Business is booming at nine high-end shopping centers owned by Evanston, Ill.-based Davis Street Land Company, said managing partner Bob Perlmutter.

Tightening their Hermes belts
Luxury outlets like Tiffany & Co. and LVMH Moet Hennessy Louis Vuitton SA are expanding in wealthy neighborhoods like Belle Mead in Nashville, where residents are less affected by higher gas prices, he said.

Still, some of the well-heeled are tightening their belts.

“Compared to a few months ago, I’m spending less,” said Niria Arvizu, an attorney who was recently shopping at a mall in downtown Los Angeles.

The 29-year-old from Marina Del Rey is saving money to buy a condo and a new car. She said she used to spend $500 to $600 a month on clothes and shoes. Now she spends about $200.

“I’m saving on luxury items, like clothes, dinners, going out,” she said. “I go to the grocery store more, and bring my lunch to work everyday.”

Overall, shoppers are likely to bargain hunt and put more of their income into savings accounts later this year as the housing market continues to weaken, said Stuart Hoffman, chief economist at PNC Financial Services Group.

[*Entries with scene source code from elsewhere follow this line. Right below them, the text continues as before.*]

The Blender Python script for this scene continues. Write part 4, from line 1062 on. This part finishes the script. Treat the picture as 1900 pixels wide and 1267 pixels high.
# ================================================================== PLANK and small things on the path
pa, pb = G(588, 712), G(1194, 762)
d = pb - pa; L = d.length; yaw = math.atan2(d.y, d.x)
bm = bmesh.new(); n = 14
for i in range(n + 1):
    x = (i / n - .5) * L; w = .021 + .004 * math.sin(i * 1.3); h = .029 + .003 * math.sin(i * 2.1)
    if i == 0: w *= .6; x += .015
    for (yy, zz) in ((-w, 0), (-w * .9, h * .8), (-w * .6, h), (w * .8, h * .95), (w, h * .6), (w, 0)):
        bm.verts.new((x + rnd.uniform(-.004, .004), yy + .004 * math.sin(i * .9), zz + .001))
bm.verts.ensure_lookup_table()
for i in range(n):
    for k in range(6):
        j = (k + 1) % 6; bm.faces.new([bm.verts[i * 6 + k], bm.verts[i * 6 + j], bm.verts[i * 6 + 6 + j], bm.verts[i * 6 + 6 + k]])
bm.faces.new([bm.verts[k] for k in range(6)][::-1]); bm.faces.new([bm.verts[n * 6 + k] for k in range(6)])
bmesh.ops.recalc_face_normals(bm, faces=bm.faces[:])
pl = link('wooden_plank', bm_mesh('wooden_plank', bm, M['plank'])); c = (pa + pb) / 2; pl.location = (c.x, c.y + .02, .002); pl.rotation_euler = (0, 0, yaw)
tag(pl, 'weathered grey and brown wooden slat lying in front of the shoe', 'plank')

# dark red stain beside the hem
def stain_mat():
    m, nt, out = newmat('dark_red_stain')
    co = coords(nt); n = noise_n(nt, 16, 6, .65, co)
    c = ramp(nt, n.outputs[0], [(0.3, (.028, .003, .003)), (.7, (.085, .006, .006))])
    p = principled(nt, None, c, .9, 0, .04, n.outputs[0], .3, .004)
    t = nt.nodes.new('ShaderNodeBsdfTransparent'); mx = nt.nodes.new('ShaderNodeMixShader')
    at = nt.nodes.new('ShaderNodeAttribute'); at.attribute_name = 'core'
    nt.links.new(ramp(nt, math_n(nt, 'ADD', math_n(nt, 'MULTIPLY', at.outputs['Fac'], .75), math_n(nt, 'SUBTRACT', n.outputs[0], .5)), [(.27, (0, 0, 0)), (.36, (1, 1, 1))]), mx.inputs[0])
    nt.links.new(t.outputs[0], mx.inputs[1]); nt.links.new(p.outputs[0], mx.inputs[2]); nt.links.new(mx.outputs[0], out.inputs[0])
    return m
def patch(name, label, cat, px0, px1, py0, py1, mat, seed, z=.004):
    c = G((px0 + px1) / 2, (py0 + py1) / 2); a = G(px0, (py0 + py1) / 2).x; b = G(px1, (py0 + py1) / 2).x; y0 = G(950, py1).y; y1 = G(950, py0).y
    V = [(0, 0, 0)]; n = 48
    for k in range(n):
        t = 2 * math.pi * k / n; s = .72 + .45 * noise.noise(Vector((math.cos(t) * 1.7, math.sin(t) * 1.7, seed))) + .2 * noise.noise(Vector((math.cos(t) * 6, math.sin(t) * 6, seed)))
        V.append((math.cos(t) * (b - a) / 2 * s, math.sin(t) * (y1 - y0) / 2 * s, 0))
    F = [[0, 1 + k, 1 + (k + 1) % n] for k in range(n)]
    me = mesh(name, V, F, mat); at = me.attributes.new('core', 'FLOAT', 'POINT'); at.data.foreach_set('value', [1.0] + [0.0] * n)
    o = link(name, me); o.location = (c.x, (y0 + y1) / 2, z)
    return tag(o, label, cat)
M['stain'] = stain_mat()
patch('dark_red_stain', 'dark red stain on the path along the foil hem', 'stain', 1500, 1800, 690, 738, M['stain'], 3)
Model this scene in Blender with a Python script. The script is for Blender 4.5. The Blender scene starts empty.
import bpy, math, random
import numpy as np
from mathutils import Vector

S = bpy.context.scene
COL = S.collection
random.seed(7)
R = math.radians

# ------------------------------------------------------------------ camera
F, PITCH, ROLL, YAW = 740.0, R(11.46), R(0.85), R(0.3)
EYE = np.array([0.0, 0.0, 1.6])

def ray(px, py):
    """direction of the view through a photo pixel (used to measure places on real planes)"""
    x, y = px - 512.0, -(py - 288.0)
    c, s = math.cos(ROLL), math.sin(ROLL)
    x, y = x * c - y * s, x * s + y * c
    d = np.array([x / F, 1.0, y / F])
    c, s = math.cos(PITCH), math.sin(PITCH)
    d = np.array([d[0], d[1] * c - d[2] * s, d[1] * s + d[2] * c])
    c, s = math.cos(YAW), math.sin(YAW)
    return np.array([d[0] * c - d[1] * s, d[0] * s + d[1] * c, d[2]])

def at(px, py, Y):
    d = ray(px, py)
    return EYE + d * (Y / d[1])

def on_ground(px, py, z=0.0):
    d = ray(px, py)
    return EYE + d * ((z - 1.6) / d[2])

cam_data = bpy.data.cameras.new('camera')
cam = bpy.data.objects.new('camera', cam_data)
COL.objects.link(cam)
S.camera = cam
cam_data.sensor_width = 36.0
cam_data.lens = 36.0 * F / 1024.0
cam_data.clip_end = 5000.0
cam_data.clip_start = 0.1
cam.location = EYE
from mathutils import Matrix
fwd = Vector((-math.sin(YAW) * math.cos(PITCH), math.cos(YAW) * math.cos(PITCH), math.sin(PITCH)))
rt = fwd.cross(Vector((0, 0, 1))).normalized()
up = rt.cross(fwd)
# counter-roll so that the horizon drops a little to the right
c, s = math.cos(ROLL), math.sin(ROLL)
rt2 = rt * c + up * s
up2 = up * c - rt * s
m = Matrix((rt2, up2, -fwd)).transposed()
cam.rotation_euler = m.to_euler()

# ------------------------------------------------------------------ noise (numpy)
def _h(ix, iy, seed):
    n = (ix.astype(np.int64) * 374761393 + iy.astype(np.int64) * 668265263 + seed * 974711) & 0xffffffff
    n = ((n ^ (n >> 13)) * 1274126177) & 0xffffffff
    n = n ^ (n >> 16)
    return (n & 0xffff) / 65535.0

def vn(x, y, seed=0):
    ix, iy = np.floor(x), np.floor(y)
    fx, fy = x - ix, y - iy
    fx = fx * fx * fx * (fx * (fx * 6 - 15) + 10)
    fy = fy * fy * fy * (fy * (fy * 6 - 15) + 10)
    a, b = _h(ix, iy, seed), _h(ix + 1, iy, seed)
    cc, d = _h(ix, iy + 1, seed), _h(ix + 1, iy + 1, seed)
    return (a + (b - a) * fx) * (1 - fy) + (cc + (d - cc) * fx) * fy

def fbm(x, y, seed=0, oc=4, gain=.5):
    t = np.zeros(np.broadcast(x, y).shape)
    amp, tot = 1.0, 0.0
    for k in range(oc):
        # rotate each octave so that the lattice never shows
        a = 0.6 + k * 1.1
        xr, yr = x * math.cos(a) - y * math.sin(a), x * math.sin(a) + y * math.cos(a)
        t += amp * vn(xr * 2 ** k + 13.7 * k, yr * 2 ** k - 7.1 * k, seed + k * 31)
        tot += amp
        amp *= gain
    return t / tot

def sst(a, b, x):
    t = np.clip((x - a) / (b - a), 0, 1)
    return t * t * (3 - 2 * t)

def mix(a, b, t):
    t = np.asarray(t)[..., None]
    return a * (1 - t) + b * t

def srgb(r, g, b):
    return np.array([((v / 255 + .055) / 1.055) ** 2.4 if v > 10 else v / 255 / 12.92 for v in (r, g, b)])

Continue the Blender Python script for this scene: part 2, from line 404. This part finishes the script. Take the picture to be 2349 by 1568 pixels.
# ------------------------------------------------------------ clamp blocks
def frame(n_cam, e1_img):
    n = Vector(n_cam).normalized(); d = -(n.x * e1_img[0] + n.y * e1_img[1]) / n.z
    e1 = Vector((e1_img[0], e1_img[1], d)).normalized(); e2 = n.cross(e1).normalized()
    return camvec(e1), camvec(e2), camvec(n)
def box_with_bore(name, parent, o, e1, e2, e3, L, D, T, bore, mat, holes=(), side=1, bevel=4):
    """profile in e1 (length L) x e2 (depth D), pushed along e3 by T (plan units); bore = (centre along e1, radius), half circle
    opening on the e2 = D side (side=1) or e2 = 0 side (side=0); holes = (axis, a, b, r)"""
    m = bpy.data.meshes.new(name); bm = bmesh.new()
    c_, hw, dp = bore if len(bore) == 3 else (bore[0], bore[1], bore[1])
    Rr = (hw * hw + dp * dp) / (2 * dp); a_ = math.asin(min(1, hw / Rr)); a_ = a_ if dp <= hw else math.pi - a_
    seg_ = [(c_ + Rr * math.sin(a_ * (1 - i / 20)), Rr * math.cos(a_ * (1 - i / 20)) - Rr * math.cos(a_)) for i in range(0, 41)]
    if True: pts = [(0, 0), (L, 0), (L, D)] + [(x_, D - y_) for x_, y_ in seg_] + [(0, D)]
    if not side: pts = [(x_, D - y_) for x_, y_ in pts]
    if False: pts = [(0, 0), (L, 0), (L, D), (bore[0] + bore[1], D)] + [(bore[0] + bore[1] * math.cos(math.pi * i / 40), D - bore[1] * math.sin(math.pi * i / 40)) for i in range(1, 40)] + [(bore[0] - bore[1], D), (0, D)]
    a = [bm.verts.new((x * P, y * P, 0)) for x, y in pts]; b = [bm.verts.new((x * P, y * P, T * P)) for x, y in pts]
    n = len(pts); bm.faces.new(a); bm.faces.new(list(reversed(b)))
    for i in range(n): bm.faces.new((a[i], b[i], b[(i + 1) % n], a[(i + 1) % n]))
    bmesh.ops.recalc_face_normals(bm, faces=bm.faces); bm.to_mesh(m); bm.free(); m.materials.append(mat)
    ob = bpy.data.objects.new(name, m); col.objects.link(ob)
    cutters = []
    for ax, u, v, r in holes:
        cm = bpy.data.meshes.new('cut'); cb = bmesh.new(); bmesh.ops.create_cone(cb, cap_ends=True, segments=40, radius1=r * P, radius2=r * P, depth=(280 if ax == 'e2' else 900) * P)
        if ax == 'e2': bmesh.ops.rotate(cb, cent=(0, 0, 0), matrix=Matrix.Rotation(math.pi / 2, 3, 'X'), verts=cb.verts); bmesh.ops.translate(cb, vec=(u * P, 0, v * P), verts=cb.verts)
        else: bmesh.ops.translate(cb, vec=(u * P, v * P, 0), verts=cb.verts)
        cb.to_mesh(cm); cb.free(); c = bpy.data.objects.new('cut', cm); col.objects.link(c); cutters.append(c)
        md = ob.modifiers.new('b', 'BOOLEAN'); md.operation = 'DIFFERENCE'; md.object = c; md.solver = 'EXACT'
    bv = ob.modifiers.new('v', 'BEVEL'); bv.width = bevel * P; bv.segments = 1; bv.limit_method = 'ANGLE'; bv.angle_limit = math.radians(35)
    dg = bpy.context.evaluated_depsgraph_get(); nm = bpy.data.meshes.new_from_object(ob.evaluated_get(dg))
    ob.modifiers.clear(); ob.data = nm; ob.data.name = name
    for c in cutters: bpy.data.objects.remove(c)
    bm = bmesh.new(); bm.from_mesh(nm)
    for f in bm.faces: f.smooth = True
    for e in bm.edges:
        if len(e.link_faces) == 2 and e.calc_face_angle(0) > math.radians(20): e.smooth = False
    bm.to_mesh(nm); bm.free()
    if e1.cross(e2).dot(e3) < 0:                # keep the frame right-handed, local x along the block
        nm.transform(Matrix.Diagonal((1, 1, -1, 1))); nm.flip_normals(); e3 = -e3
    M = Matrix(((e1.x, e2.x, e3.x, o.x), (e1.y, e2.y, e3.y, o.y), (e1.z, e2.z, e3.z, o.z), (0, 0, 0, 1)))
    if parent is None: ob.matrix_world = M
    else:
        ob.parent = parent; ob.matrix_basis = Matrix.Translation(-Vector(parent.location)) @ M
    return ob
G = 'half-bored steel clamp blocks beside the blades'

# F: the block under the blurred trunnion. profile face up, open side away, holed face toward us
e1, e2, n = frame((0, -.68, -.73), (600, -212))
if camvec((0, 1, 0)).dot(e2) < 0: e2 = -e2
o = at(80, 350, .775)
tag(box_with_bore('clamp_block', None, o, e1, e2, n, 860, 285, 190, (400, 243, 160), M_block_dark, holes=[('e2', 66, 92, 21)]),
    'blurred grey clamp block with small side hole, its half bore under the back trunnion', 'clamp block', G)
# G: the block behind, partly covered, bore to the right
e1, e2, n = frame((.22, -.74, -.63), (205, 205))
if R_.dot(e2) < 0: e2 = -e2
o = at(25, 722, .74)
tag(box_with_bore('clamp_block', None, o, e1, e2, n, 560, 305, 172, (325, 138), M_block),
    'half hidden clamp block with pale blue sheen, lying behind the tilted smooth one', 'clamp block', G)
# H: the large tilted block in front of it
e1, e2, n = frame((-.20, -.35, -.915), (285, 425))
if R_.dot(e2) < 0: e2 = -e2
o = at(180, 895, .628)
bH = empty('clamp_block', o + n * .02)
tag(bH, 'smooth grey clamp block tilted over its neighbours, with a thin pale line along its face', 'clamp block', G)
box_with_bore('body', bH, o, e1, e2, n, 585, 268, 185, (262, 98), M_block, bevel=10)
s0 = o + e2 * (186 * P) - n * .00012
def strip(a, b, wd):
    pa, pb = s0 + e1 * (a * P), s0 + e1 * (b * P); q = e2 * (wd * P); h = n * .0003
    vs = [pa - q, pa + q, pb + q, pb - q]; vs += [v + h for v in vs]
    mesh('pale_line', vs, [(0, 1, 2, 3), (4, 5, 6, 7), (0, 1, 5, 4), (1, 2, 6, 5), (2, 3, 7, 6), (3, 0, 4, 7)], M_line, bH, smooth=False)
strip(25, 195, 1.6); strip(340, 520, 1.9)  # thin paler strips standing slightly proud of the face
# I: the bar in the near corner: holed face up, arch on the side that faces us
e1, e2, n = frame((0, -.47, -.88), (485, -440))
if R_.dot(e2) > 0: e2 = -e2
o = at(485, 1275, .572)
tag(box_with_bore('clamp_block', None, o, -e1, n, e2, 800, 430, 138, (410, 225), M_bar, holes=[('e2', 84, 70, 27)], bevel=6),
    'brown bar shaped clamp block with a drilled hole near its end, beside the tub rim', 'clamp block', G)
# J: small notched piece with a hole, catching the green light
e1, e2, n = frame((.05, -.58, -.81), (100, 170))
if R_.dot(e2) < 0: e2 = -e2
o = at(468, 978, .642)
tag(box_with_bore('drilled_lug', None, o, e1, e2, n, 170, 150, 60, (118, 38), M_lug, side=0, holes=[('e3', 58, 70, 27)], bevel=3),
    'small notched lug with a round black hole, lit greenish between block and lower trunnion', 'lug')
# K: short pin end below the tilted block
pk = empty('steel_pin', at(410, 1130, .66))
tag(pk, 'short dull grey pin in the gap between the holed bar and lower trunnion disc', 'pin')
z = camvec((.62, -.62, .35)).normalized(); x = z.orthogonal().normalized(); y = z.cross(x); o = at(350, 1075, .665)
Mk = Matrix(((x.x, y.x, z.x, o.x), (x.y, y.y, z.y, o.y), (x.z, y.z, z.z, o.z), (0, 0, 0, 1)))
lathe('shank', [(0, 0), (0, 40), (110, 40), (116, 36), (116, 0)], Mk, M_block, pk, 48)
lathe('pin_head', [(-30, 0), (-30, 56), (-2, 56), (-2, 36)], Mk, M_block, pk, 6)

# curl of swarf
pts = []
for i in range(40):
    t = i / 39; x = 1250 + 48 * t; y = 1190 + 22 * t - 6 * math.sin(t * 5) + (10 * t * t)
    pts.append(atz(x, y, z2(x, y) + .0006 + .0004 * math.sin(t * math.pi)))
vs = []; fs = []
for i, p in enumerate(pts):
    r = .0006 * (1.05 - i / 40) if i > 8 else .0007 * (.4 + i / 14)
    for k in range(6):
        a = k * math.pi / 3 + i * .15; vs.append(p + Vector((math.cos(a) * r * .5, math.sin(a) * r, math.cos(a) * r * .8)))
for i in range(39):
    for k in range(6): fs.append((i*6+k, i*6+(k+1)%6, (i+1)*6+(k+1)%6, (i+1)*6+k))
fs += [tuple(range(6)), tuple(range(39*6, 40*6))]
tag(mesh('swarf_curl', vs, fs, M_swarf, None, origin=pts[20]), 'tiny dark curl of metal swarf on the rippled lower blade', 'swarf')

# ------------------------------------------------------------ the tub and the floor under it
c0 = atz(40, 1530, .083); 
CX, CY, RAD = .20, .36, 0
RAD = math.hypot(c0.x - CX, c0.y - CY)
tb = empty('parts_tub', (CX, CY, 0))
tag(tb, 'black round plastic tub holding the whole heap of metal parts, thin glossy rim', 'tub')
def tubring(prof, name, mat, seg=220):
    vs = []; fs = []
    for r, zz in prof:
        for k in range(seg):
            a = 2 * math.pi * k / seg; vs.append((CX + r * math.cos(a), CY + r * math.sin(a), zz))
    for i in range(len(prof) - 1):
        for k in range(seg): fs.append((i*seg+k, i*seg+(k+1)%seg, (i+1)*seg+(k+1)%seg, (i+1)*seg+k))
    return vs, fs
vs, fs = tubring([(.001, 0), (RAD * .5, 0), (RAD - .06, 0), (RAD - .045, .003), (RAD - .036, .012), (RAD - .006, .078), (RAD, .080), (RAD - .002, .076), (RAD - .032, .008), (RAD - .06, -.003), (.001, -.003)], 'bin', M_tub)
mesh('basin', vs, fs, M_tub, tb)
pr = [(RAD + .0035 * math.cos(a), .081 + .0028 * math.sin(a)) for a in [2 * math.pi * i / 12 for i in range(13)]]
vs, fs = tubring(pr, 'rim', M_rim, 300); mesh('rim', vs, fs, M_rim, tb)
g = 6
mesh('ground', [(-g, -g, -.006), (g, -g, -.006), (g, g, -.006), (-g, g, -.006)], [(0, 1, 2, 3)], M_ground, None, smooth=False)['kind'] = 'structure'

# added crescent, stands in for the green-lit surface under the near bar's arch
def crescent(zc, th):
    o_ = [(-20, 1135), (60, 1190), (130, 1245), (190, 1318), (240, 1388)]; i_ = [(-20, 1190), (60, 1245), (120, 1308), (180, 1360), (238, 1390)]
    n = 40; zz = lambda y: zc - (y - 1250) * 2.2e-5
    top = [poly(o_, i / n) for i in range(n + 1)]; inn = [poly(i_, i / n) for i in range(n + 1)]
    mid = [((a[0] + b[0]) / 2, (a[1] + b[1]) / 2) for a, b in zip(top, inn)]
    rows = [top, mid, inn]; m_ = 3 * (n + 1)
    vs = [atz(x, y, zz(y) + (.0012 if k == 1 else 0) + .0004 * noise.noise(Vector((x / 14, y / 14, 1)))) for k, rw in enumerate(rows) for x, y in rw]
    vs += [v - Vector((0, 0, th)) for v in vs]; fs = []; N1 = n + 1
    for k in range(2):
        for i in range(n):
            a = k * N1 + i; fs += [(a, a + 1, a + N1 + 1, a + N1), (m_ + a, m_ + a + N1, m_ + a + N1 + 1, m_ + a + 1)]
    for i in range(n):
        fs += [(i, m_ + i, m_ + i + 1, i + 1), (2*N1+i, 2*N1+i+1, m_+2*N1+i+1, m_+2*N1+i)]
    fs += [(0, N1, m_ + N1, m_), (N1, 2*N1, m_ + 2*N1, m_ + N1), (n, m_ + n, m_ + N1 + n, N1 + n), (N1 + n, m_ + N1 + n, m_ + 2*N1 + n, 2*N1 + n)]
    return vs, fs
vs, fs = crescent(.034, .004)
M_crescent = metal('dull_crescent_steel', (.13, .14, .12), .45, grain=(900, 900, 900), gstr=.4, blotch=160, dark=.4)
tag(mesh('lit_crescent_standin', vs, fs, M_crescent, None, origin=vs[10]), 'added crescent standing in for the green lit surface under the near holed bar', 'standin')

Beyond the psychological impact, lower home values cut into consumers’ ability to borrow money, Hoffman said. Since the real estate boom started, homeowners borrowed against the increased value of their houses.

Losing that borrowing power could take tens of billions of dollars out of the U.S. economy this year, although that remains a tiny fraction of overall spending, Hoffman said. The shift is likely to have the biggest effect on home improvement retailers, as people scale back investment in their houses, he said.

That’s not news for David Richardson, the 50-year-old co-owner of Rothschild’s Antiques and Home Furnishings in St. Louis. After two strong years of sales, business has slowed dramatically this summer.

“Look around,” Richardson said, gesturing to an empty store. “I’m scared. I don’t know what’s the right thing to do. Do you stand by the tried and true, or do you move on?”